*Task objective:*
Copy exactly, please, the lines of the data from its start through the line containing "(43, 37, 35))".
─── Data block ───
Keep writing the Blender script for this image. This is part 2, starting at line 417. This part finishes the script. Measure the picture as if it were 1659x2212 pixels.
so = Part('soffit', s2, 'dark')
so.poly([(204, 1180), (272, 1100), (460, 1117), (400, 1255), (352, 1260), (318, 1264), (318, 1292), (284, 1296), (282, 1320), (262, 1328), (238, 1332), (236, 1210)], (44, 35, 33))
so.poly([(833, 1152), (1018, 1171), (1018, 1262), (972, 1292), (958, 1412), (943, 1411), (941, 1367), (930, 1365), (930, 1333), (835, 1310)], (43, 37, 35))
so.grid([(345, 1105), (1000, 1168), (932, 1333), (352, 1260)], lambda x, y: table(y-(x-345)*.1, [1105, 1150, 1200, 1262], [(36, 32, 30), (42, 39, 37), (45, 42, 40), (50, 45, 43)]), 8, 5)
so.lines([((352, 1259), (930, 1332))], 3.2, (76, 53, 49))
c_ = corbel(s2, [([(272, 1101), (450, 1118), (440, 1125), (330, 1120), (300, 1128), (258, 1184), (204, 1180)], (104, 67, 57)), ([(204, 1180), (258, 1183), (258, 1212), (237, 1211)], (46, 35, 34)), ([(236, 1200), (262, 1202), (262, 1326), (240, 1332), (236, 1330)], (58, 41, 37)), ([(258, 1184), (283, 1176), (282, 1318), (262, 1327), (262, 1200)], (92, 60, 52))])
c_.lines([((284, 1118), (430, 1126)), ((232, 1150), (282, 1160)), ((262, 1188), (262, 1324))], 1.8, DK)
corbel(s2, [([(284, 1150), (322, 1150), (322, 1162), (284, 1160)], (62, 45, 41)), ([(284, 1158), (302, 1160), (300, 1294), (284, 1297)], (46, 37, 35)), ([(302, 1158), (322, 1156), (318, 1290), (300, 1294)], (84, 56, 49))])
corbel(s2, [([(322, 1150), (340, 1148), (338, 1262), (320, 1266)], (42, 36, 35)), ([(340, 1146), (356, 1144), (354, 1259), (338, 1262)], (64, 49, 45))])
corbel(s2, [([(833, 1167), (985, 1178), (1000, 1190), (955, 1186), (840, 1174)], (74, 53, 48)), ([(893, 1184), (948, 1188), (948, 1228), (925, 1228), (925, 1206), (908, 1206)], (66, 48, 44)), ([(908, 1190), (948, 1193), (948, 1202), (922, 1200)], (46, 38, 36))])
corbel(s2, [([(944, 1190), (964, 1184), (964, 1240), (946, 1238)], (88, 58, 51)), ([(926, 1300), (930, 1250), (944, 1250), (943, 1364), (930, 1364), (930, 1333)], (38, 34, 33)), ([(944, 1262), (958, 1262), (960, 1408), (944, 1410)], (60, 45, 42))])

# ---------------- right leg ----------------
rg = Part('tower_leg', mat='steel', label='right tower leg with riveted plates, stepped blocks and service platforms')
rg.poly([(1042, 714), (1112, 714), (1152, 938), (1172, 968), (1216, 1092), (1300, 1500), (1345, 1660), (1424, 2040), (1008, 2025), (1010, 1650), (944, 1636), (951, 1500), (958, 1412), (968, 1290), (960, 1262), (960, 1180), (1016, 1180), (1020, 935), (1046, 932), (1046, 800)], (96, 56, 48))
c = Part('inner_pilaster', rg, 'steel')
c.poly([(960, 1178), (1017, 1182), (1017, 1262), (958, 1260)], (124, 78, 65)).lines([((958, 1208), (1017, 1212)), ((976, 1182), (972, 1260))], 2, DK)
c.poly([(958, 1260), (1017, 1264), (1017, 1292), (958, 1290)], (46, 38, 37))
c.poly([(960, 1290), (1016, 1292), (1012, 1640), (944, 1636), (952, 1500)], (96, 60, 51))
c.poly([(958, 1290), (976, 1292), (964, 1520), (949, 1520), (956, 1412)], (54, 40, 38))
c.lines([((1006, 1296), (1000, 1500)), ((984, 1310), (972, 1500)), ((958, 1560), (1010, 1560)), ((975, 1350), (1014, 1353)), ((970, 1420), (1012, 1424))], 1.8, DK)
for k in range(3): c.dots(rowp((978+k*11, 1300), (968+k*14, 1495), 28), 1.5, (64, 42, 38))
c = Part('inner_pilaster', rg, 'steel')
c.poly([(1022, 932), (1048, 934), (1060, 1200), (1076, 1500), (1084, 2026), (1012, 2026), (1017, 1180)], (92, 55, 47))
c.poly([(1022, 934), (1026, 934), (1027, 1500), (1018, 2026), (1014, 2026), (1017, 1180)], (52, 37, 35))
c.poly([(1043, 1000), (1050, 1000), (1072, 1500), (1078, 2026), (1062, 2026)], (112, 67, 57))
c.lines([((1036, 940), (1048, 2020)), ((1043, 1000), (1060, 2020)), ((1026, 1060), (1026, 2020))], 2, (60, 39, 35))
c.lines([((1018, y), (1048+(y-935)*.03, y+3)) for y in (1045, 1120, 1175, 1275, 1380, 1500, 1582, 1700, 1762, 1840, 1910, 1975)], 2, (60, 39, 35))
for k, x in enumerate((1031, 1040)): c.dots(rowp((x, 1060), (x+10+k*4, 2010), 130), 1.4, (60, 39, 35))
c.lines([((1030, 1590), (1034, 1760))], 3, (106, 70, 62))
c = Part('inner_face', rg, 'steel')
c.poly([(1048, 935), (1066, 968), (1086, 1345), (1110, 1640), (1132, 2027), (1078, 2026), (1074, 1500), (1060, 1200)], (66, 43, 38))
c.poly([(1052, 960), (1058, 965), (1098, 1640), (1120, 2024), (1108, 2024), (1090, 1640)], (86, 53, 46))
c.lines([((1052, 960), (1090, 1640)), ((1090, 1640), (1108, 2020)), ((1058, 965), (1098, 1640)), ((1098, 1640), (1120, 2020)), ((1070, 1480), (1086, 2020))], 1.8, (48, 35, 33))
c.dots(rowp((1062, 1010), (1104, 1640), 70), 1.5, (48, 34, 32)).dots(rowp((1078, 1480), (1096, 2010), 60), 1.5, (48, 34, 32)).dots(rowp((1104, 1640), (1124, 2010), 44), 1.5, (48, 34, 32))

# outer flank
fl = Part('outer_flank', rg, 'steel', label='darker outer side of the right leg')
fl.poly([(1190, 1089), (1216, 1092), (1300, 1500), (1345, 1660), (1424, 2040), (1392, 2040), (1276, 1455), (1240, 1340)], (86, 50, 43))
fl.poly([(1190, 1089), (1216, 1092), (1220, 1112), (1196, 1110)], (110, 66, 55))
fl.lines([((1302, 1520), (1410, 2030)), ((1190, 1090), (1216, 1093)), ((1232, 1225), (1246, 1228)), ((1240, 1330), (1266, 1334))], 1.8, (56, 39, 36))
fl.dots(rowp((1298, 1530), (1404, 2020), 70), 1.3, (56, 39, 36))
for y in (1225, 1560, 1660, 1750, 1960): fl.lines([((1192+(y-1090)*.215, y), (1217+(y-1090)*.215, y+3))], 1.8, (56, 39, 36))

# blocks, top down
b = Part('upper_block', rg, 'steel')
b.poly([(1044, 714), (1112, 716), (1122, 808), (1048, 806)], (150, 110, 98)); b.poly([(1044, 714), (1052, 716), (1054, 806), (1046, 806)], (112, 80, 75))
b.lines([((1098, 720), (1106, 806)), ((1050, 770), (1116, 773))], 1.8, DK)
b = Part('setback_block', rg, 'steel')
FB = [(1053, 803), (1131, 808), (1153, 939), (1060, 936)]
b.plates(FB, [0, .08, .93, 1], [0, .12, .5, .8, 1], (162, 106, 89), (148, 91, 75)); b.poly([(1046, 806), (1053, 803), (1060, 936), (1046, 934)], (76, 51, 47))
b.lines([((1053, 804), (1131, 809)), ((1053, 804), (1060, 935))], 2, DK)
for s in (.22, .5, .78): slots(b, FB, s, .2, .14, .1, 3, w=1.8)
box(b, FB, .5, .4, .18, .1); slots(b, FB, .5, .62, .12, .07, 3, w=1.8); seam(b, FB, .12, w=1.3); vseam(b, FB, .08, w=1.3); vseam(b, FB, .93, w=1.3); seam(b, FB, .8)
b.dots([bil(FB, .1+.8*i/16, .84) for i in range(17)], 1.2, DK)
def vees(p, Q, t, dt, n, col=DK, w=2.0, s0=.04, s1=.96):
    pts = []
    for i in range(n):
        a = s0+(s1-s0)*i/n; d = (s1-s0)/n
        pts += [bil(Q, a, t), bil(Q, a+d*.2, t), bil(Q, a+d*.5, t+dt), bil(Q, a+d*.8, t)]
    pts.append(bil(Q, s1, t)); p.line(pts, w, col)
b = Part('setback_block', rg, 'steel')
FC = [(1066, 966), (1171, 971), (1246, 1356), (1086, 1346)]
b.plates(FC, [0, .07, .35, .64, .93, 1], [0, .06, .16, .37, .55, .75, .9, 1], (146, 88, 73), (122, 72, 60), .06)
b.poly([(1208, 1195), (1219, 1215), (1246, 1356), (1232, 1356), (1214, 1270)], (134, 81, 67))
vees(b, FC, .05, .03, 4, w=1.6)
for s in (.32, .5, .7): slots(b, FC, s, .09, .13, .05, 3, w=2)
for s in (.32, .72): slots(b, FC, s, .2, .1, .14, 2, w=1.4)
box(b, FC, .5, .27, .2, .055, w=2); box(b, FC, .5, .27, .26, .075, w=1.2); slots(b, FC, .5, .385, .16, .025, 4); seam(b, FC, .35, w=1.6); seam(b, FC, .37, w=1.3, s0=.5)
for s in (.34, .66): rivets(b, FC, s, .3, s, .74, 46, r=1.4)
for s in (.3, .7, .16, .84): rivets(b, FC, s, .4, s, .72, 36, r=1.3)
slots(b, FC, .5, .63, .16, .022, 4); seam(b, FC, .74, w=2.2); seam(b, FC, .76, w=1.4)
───
*The reply:*
Keep writing the Blender script for this image. This is part 2, starting at line 417. This part finishes the script. Measure the picture as if it were 1659x2212 pixels.
so = Part('soffit', s2, 'dark')
so.poly([(204, 1180), (272, 1100), (460, 1117), (400, 1255), (352, 1260), (318, 1264), (318, 1292), (284, 1296), (282, 1320), (262, 1328), (238, 1332), (236, 1210)], (44, 35, 33))
so.poly([(833, 1152), (1018, 1171), (1018, 1262), (972, 1292), (958, 1412), (943, 1411), (941, 1367), (930, 1365), (930, 1333), (835, 1310)], (43, 37, 35))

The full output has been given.